Treasuries are trading significantly higher today — at their highest interest rates in six months. Several factors are pressing this: Expectation that the Federal Reserve is going to raise interest rates, in part because of a Labor Department report last week showing US companies added 162,000 workers in March (compared to a 36,000 loss in February), and an expected report today that will show that US service industries expanded significantly last month. Both are indicators that the economy is heating up. [Bear in mind always though that, in particular, governmental reports can be manipulated. –Ed.]

The Fed rate to banks is currently at .75%, but expected to be raised today
to 1.00%. This is not the same thing as a mortgage rate increase, which
varies daily with the Treasury rate; and is not even the same thing as a
HELOC rate increase, which would be the Fed Discount Rate. But, WILL make it more expensive for banks to borrow money from the Fed, thus chilling their lending ability to individuals, and the next “elephant in the garden”,
commercial interests.

Additionally, today’s auction is the first of four this week, totalling $82 Billion dollars. This, in addition to March 27th’s $118 Billion, marks a significant increase in debt, as these auctions have only been around $9 Billion per week for the past couple of years.
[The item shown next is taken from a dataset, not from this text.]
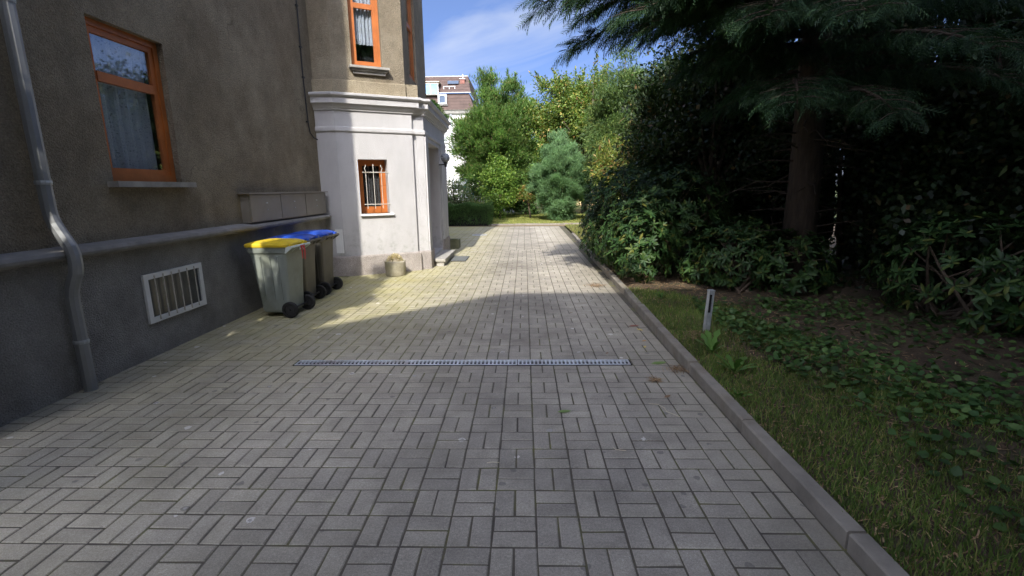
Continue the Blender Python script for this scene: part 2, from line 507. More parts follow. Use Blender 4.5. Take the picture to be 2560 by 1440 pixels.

And investors around the world are beginning to grow increasingly leery of US Debt as “safe haven”, thus requiring more interest to hold them. Understand that about 40% of the Treasury purchases are foreign governments; so Treasuries are truly in a global market, such that everything we do here domestically has impact on what happens to us globally, rate wise. –And, therefore, (with interest holding costs by our country) comes back to us here domestically, as well.

As a significant factor, this year, President Barack Obama has increased US debt to a record $7.41 Trillion to fund spending programs; and his administration is predicting the annual deficit to increase to $1.6 Trillion this year, up from $1.4 Trillion, last year. Bloomberg news quotes Martin Mitchell, head government bond trader for Baltimore office of St Louis’ Stifel Nicolas & Co, “The market is starting to react to growing fiscal deficits. The last round of weak auctions are still fresh on everyone’s mind. This week’s auctions will be telling to see if sponsorship continues to decline.”

Well said. Keep an eye on where this thing looks to go in the future. I’ve
been telling friends for months — and I say it again here — if you’re in a
“variable rate” mortgage, you have to change out of it now to something
fixed. Rates are not going to get lower than they are — and have
significant potential to reach double-digits before long. Housing is still
struggling to recover, and if commercial loans begin to get affected, or the
second wave of home mortgages goes under distress (with the 5-yr adjustables slated to adjust this summer, and perhaps causing a second wave of mortgage distress), we could see some REAL challenge, and interest rate increase.

One comment

  1. Good points Don. Inflation is coming as well because of all the money that’s out there which is also say that along with the potential of rising interest rates (to me, it’s more a certainty, just a question of when), it would wise now to shift from variable rates products to fixed rates. When inflation hits (again, the question to me is not if, but when), you’ll have locked in a rate at “pre-inflation” levels, meaning that when inflation hits, you may have (all else being equal) more money to pay off what will then be a VERY low-rate mortgage, comparatively speaking.